Getting Started

Creating an App

How to create a new Joystick app.

Using the Production Release

The production release of Joystick is considered the current, stable release of Joystick. This is the version of Joystick installed when you run npm i -g @joystick.js/cli. This is the recommended version of Joystick to use for your app. To create an app with this release, from your terminal, run:

Terminal

joystick create <app-name>

Replace <app-name> in the command above with the name of your app (use only single word, hyphenated, or snake_case names). The command above will create your app and install Joystick's dependencies:

  • @joystick.js/ui: the client-side, component portion of the framework
  • @joystick.js/node: the server-side, Node.js portion of the framework
  • @joystick.js/test: the testing framework you will use for writing tests against your Joystick app

Though separate packages, all three are designed to work together and are utilized when building your app.

Using the Canary Release

The canary release of Joystick is considered the current, development release of Joystick. This is the version of Joystick installed when you run npm i -g @joystick.js/cli-canary. This release is considered unstable and should only be used for experimental purposes.

Use at your own risk

The canary release is the "nightly" version of Joystick and is subject to incomplete or buggy code. It's subject to frequent change and should be considered unstable. Only use this in development or if you know what you're doing.

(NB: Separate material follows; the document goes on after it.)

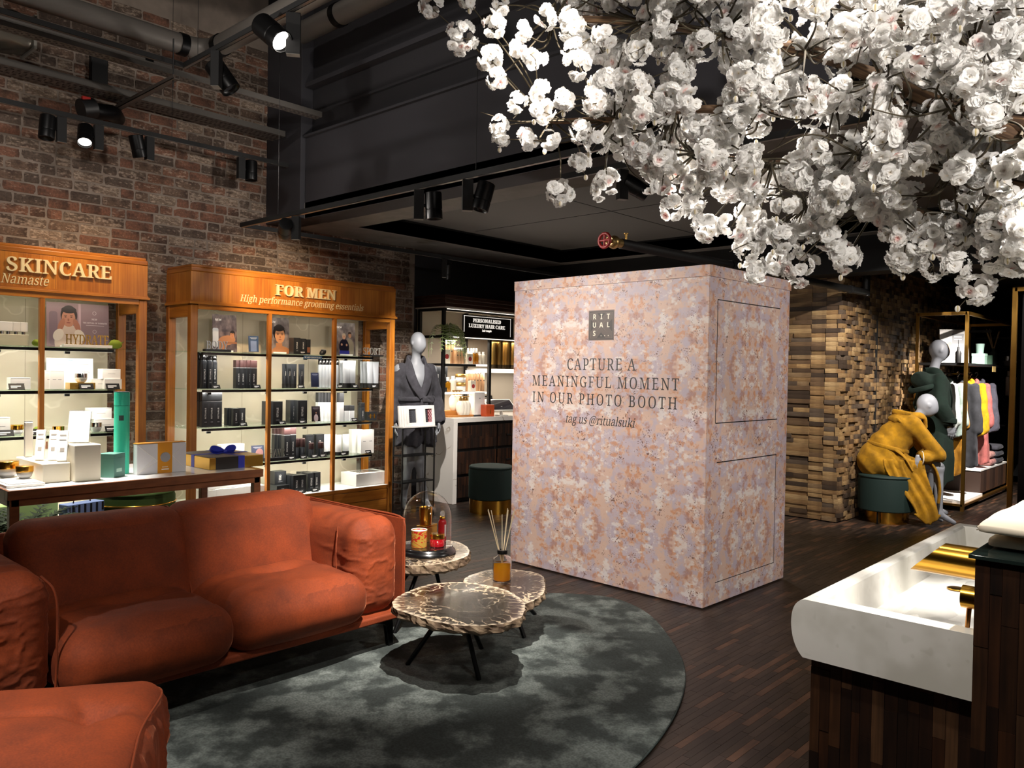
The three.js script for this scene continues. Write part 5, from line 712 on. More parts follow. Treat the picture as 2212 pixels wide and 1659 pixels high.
// ---------- petrified wood tables ----------
function stoneTable(label, px, h, thick, feet, seed) {
  const P = px.map(p => ony(p[0], p[1], h)); let cx = 0, cz = 0; for (const p of P) { cx += p.x / P.length; cz += p.z / P.length; }
  const o = thing('side_table', label, 'table', [cx, RUG, cz]); const f = rng(seed);
  const crv = new THREE.CatmullRomCurve3(P.map(p => V(p.x - cx, 0, p.z - cz)), true), N = 96, out = crv.getSpacedPoints(N).slice(0, N).map(p => p.multiplyScalar(1 + .012 * Math.sin(f() * 6)));
  const hh = h - RUG; const g = new THREE.ShapeGeometry(poly(out.map(p => [p.x, -p.z]))); g.rotateX(-Math.PI / 2); g.translate(0, hh, 0);
  let lo = [1e9, 1e9], hi = [-1e9, -1e9]; for (const p of out) { lo = [Math.min(lo[0], p.x), Math.min(lo[1], p.z)]; hi = [Math.max(hi[0], p.x), Math.max(hi[1], p.z)]; }
  const nn = fbm(seed, 5, 5, .55), n2 = fbm(seed + 3, 9, 4), n3 = fbm(seed + 5, 3, 3);
  const t = tex(384, 384, (u, v) => {
    const x = lerp(lo[0], hi[0], u), z = lerp(lo[1], hi[1], v); let d = 9; for (let i = 0; i < N; i += 2) { const p = out[i]; d = Math.min(d, Math.hypot(p.x - x, p.z - z)); }
    const ang = Math.atan2(z, x), rim = sstep(.035, .008, d + .02 * (n2(u, v) - .5)); const w = n3(u, v);
    let c = mix3(hex(0x0e0c0b), hex(0x2e2824), clamp(nn(u, v) * 1.6 - .3, 0, 1)); c = mix3(c, hex(0x8a745c), sstep(.54, .68, n3(u + .3, v + .1)) * .6);
    const ring = Math.abs(Math.sin(d * 70 + 7 * nn(u, v))) ; c = mix3(c, hex(0x6d5f54), sstep(.9, 1, ring) * .5);
    const crack = Math.abs(nn((u + .37) % 1, v) - .5); c = mix3(c, hex(0xd8c3a4), sstep(.03, .006, crack) * sstep(.3, .03, d) );
    const rad = Math.abs(Math.sin(ang * 17 + 8 * n2(u, v))); c = mix3(c, hex(0xcdb798), sstep(.3, .06, rad) * sstep(.16, .02, d) * .9); return mix3(c, hex(0xd9c8ae), rim * .9);
  });
  t.wrapS = t.wrapT = THREE.ClampToEdgeWrapping; const gq = g.toNonIndexed(), p = gq.attributes.position, uv = gq.attributes.uv; for (let i = 0; i < p.count; i++) uv.setXY(i, (p.getX(i) - lo[0]) / (hi[0] - lo[0]), (p.getZ(i) - lo[1]) / (hi[1] - lo[1]));
  part(o, 'top', gq, phys(0xffffff, .2, { map: t, clearcoat: .15, clearcoatRoughness: .05 }), 'polished dark stone face with cream veins');
  const S = 4, Q = [], I = []; for (let j = 0; j <= S; j++) for (let i = 0; i < N; i++) { const k = out[i], b = j === 0 ? 0 : (f() - .35) * .012 + .006 * Math.sin(i * 1.3) - (j === S ? .014 : 0), L = Math.hypot(k.x, k.z); Q.push(k.x * (1 + b / L), hh - thick * j / S + (j === 0 ? 0 : (f() - .5) * .004), k.z * (1 + b / L)); }
  for (let j = 0; j < S; j++) for (let i = 0; i < N; i++) { const a = j * N + i, b = j * N + (i + 1) % N; I.push(a, b, a + N, b, b + N, a + N); } const c0 = Q.length / 3; Q.push(0, hh - thick, 0); for (let i = 0; i < N; i++) I.push(S * N + i, S * N + (i + 1) % N, c0);
  let e = new THREE.BufferGeometry(); e.setAttribute('position', new THREE.Float32BufferAttribute(Q, 3)); e.setIndex(I); e = e.toNonIndexed(); e.computeVertexNormals(); e = uvBox(e, 3);
  const et = tex(256, 256, (u, v) => mix3(hex(0x4a3829), hex(0xa08c72), clamp(n2(u, v) * 1.5 - .25, 0, 1))); part(o, 'rough_edge', e, mat(0xffffff, .75, 0, { map: et }), 'rough cream and brown bark edge');
  part(o, 'mount', cyl(.09, .11, .012, 0, hh - thick - .0125, 0, 20), M.blackMetal);
  feet.forEach((ft, i) => { const d = V(ft[0] - cx, 0, ft[1] - cz), s = d.clone().multiplyScalar(.28); s.y = hh - thick - .008; part(o, 'leg', bar(d, s, .0125, 10), M.blackMetal); });
  return o;
}
stoneTable('petrified wood slab table with black splayed legs, nearest of the three low tables', [[849, 1300], [870, 1283], [930, 1262], [1000, 1258], [1080, 1270], [1120, 1290], [1135, 1312], [1120, 1336], [1070, 1350], [1010, 1352], [950, 1345], [880, 1325], [850, 1312]], .365, .045, [[2.689, -2.657], [2.575, -3.051], [3.002, -2.953]], 131);
stoneTable('low petrified wood slab table carrying the amber reed diffuser', [[1002, 1253], [1022, 1240], [1060, 1231], [1120, 1231], [1165, 1240], [1177, 1262], [1172, 1283], [1140, 1302], [1090, 1308], [1040, 1300], [1008, 1278]], .29, .05, [[3.29, -2.904], [3.657, -3.147], [3.12, -3.2]], 141);
stoneTable('petrified wood slab table behind the sofa arm carrying the glass dome', [[849, 1206], [852, 1190], [876, 1170], [940, 1164], [990, 1171], [1013, 1188], [1005, 1203], [960, 1216], [905, 1222], [868, 1220]], .425, .06, [fl2(852, 1367), [3.35, -3.62], [3.05, -3.85]], 151);
function fl2(x, y) { const p = ony(x, y, RUG); return [p.x, p.z]; }
// glass dome and its goods
{
  const y0 = .4255, c = ony(922, 1193, y0); const o = thing('glass_dome', 'clear glass display dome on a stepped black base on the back table', 'dome', [c.x, y0, c.z]);
  part(o, 'base', lathe([[0, 0], [.168, 0], [.17, .006], [.166, .018], [.158, .024], [.156, .028], [.152, .036], [.146, .042], [0, .042]], 56), phys(0x0d0d0e, .25, { clearcoat: .5 }));
  const pts = []; const R = .142, Hd = .36; pts.push([R, .0425]); pts.push([R, .2]); for (let i = 1; i <= 12; i++) { const a = i / 12 * Math.PI / 2; pts.push([R * Math.cos(a), .2 + (Hd - .2) * Math.sin(a)]); } part(o, 'dome', lathe(pts, 56), phys(0xffffff, 0, { transmission: 1, thickness: 0, ior: 1.7 }));
  const yb = y0 + .0425, at = (px, py, h = yb) => { const p = ony(px, py, h); return [p.x, h, p.z]; };
  const red = mat(0xb01822, .3), pat = canvasTex(256, 128, (g, w, h) => { g.fillStyle = '#b8923f'; g.fillRect(0, 0, w, h); const f = rng(8); g.fillStyle = '#b8201f'; for (let i = 0; i < 90; i++) { g.beginPath(); g.ellipse(f() * w, f() * h * .7, 4 + f() * 12, 2 + f() * 6, f() * 6, 0, 7); g.fill(); } g.strokeStyle = '#b8201f'; g.lineWidth = 3; for (let i = 0; i < 10; i++) { g.beginPath(); g.moveTo(f() * w, h); g.quadraticCurveTo(f() * w, h * .5, f() * w, h * .3); g.stroke(); } });
  const wrap = (r, h, y) => { const g = new THREE.CylinderGeometry(r, r, h, 32, 1, true); g.translate(0, y + h / 2, 0); return g.toNonIndexed(); };
  const c1 = thing('candle', 'red and gold patterned candle cup under the glass dome', 'candle', at(905, 1181)); part(c1, 'cup', wrap(.046, .098, .001), mat(0xffffff, .3, .2, { map: pat })); part(c1, 'wax', cyl(.044, .044, .09, 0, .0005, 0, 28), mat(0xf1e6d8, .6)); part(c1, 'rim', flat(new THREE.TorusGeometry(.045, .002, 8, 32).rotateX(Math.PI / 2).translate(0, .099, 0)), M.white);
  const c2 = thing('cream_tub', 'red tub with gold lid under the glass dome', 'jar', at(944, 1180)); part(c2, 'tub', lathe([[0, 0], [.041, 0], [.043, .004], [.043, .045], [0, .045]], 30), phys(0x8f0f18, .1, { clearcoat: 1 })); part(c2, 'lid', lathe([[0, .046], [.043, .046], [.044, .05], [.044, .073], [.041, .076], [0, .076]], 30), M.gold);
  const c3 = thing('gift_box', 'small gold box under the glass dome', 'box', at(922, 1167), .3); part(c3, 'carton', box(-.06, .06, 0, .085, -.035, .035, .002), M.goldPaper); part(c3, 'lid', box(-.061, .061, .086, .096, -.036, .036, .002), M.gold);
  const p4 = at(917, 1160); const c4 = thing('candle', 'gold candle glass standing on the gold box under the dome', 'candle', [c3.position.x - .012, yb + .0965, c3.position.z]); part(c4, 'glass', lathe([[0, 0], [.034, 0], [.036, .003], [.041, .105], [.038, .105], [.034, .08], [0, .08]], 30), M.gold); part(c4, 'emblem', (() => { const g = new THREE.SphereGeometry(.009, 12, 8); g.scale(1, 1.3, .3); g.translate(-.02, .018, .03); return flat(g); })(), M.goldPaper);
  const c5 = thing('aerosol_can', 'bright red foam can with gold collar under the dome', 'can', at(955, 1168)); part(c5, 'body', lathe([[0, 0], [.024, 0], [.025, .003], [.025, .115], [.018, .13], [0, .13]], 26), red); part(c5, 'collar', lathe([[0, .131], [.017, .131], [.016, .148], [0, .148]], 22), M.gold); part(c5, 'cap', lathe([[0, .149], [.014, .149], [.015, .168], [.008, .18], [0, .18]], 20), phys(0xffffff, .05, { transmission: .8, thickness: 0 })); part(c5, 'print', box(-.004, .006, .03, .1, .0245, .0255), M.white);
}
{ // reed diffuser
  const y = .2906, c = ony(1084, 1255, y); const o = thing('reed_diffuser', 'amber glass reed diffuser with pale sticks on the low slab table', 'diffuser', [c.x, y, c.z]);
  part(o, 'bottle', lathe([[0, 0], [.048, 0], [.053, .005], [.054, .012], [.054, .125], [.05, .138], [.034, .147], [.024, .15], [.023, .165], [.019, .165], [.02, .15], [.03, .143], [.046, .134], [.05, .124], [.05, .012], [.046, .006], [0, .006]], 40), phys(0xffffff, .03, { transmission: 1, thickness: .02, ior: 1.3 }));
  part(o, 'oil', lathe([[0, .0065], [.045, .0065], [.0495, .013], [.0495, .105], [0, .105]], 36), phys(0xf0ac1c, .05, { transmission: .55, thickness: 0, ior: 1.3 }), 'amber oil');
  part(o, 'collar', lathe([[.0225, .16], [.029, .158], [.03, .176], [.034, .18], [.02, .181], [.019, .16]], 30), M.blackMetal);
  const f = rng(4), tops = [[1052, 1103], [1060, 1100], [1063, 1102], [1084, 1110], [1094, 1098], [1097, 1102], [1104, 1107], [1110, 1099]];
  tops.forEach((tp, i) => { const a = deep(tp[0], tp[1], deepOf(c)).sub(o.position); a.x += (f() - .5) * .03; a.z += (f() - .5) * .03; const b = V(-a.x * .28, .012, -a.z * .28); part(o, 'reed', bar(b, a, .0022, 6), mat(0xe6d4b0, .8)); });
}
function deepOf(p) { return V().subVectors(p, EYE).dot(FWD); }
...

To create a new app using the canary release, from your terminal, run:

Terminal

joystick-canary create <app-name> --release canary

Replace <app-name> in the command above with the name of your app (use only single word, hyphenated, or snake_case names).

The --release canary flag here is important. If you fail to do this, your app will be created with the production version of Joystick's dependencies. This is done as a fail-safe to prevent you from accidentally creating an unstable app. The command above will create your app and install the canary version of Joystick's dependencies:

  • @joystick.js/ui-canary: the canary version of the client-side, component portion of the framework
  • @joystick.js/node-canary: the canary version of the server-side, Node.js portion of the framework
  • @joystick.js/test-canary: the canary version of the testing framework you will use for writing tests against your Joystick app

Identical to the production packages, thought separate, all three are designed to work together and are utilized when building your app.